Anna Iskała zapewniła, że się nad tą sprawą zastanawiała. – Przez ostatnie lata poznałam, który z pracowników gminy dba o urząd jak o swoje gospodarstwo, a który jest tu tylko po to aby podpisać listę obecności – powiedziała wójt. W urzędzie gminy w Nędzy już powstaje regulamin, który będzie określał kompetencje i zadania poszczególnych pracowników. – Podejmuję już kroki w tym kierunku aby pracownicy wykazywali się większą kreatywnością i zaangażowaniem. Udało się już zmienić nastawienie pracowników do petenta. Nasi pracownicy zrozumieli, że są w urzędzie dla petenta a nie odwrotnie – tłumaczyła Anna Iskała. Wójt dodała, że pracuje nad zmianami w zatrudnieniu, na razie nie chciała podać szczegółów.

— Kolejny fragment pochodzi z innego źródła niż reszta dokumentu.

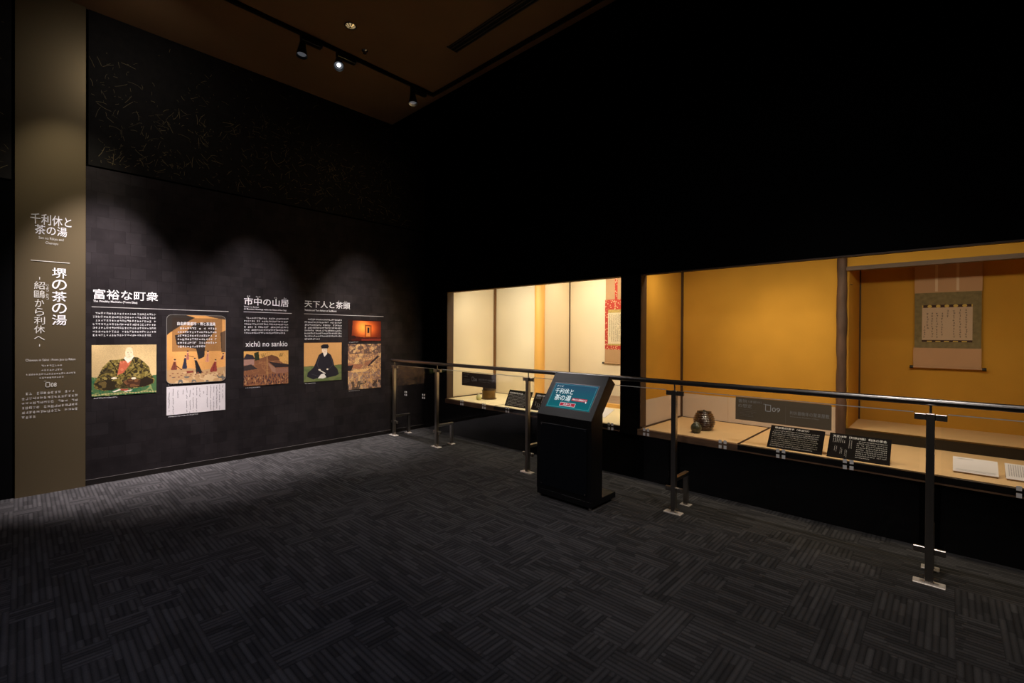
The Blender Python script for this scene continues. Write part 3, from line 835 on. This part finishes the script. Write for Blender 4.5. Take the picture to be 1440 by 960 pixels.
# ---------------------------------------------------------------- glass railing
GX = 3.79
t = thing('glass_railing', (GX, 6.0, 0), 'steel and glass railing with a round handrail in front of the cases', 'railing')
POSTS = [5.945, 4.925, 3.322, 1.680, 0.078, -1.52, -3.1]
MB().tube((GX, 6.04, 1.103), (GX, -3.4, 1.103), .0215, 24).build('handrail', RAILM, t)
for y in POSTS:
    p = MB().bbox((GX - .030, y - .020, .012), (GX + .012, y + .020, 1.035), .002).build('post', STEEL, t)
    MB().bbox((GX - .052, y - .075, 0), (GX + .024, y + .075, .012), .003).build('base_plate', PLATE, p)
    MB().tube((GX - .004, y, 1.03), (GX - .004, y, 1.09), .007, 12).build('stem', STEEL, p)
    mb = MB()
    for z in (1.012, .200):
        for s in (-1, 1):
            mb.bbox((GX - .012, y + s * .020, z - .019), (GX + .012, y + s * .075, z + .019), .003)
            mb.tube((GX - .0138, y + s * .058, z), (GX - .012, y + s * .058, z), .008, 12)
    mb.each('glass_clamp', STEEL, p)
    bx('collar', (GX - .020, y - .045, .035), (GX + .002, y + .045, .042), STEEL, p)
    mb = MB(); mb.bbox((GX + .225, y - .020, .012), (GX + .262, y + .020, .285), .002); mb.bbox((GX + .012, y - .020, .268), (GX + .262, y + .020, .300), .002)
    br = mb.build('brace', STEEL, t)
    MB().bbox((GX + .205, y - .045, 0), (GX + .275, y + .045, .012), .003).build('foot_plate', PLATE, br)
YS = [6.06] + POSTS
for a, b in zip(YS[:-1], YS[1:]):
    a2, b2 = a - .048, b + .048
    if a - b < .2: continue
    g = bx('glass_panel', (GX - .005, b2, .180), (GX + .005, a2, 1.033), GLASS, t)
    mb = MB(); mb.box((GX - .0048, b2 + .03, 1.0332), (GX + .0048, a2 - .03, 1.0385)); mb.build('polished_edge', GLASSEDGE, g)
GF = Frame((GX - .0055, 0, 0), (0, -1, 0), (0, 0, 1))
STK = mat('white_sticker', (.90, .87, .86), .7)
for i, y in enumerate((5.653, 5.226, 4.422, 4.021, 3.634, 2.296, 1.937, 1.288, .883, .483, -.306, -.71, -1.11)):
    mb = MB(); z = .645
    for du in (-.0185, .0185):
        for dz in (-.020, .020): GF.slab(mb, -y + du - .011, z + dz - .013, -y + du + .011, z + dz + .013, 0, .0006)
    mb.build('square_sticker', STK, t, kind='stuff')

# ---------------------------------------------------------------- touch-screen kiosk
t = thing('quiz_kiosk', (3.45, 2.5, 0), 'black touch-screen kiosk with a lit teal screen in front of the railing', 'kiosk')
KB = mat('kiosk_black', (.004, .004, .005), .42, spec=.35)
KP = mat('kiosk_panel', (.0035, .005, .008), .5, spec=.2)
mb = MB(); mb.bbox((3.32, 2.20, .022), (3.72, 2.80, .075), .004); mb.build('base', KB, t)
MB().prism([(3.32, .075), (3.32, .765), (3.603, 1.132), (3.700, 1.052), (3.495, .808), (3.495, .075)], 1, 2.20, 2.80).build('body', KB, t)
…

Radna Renata Bienia wyraziła odmienne zdanie na temat pracy pracowników urzędu gminy. – Wielu z nich jest po prostu przepracowanych. Proszę zbyt surowo nie oceniać tych osób, bo czasami petent odbierze ich zachowanie inaczej niż powinien. Idealnie by było gdyby wszyscy byli dobrze wykształceni, zawsze uśmiechnięci i kompetentni, ale proszę nie mówić, że ci ludzie nie są wydajni – podkreśliła radna Bienia. Wójt Iskała odpowiedziała, że ma prawo do rocznej oceny pracownika, a petenta, który przychodzi do urzędu, nie obchodzi czy urzędnik ma zły dzień. – On chce być profesjonalnie obsłużony – zaznaczyła wójt, tłumacząc że profesjonalizm wiąże się z pewnym poziomem uprzejmości.
Przewodniczący Przybyła wyjaśnił, że w jego wypowiedzi w ogóle nie brał pod uwagę uprzejmości urzędników. – Każdy może mieć gorszy dzień. W ogóle mi to nie przeszkadza. Oceniam jego pracę z punktu widzenia fachowości i znajomości tematu – powiedział Gerard Przybyła. Dodał na koniec, że niektórzy pracownicy urzędu gminy powinni odbyć półroczny staż w prywatnym przedsiębiorstwie.
Opinie o braku kwalifikacji niektórych pracowników potwierdził obecny na sesji Kamil Komulski, mieszkaniec gminy Nędza, baczny obserwator i komentator życia publicznego.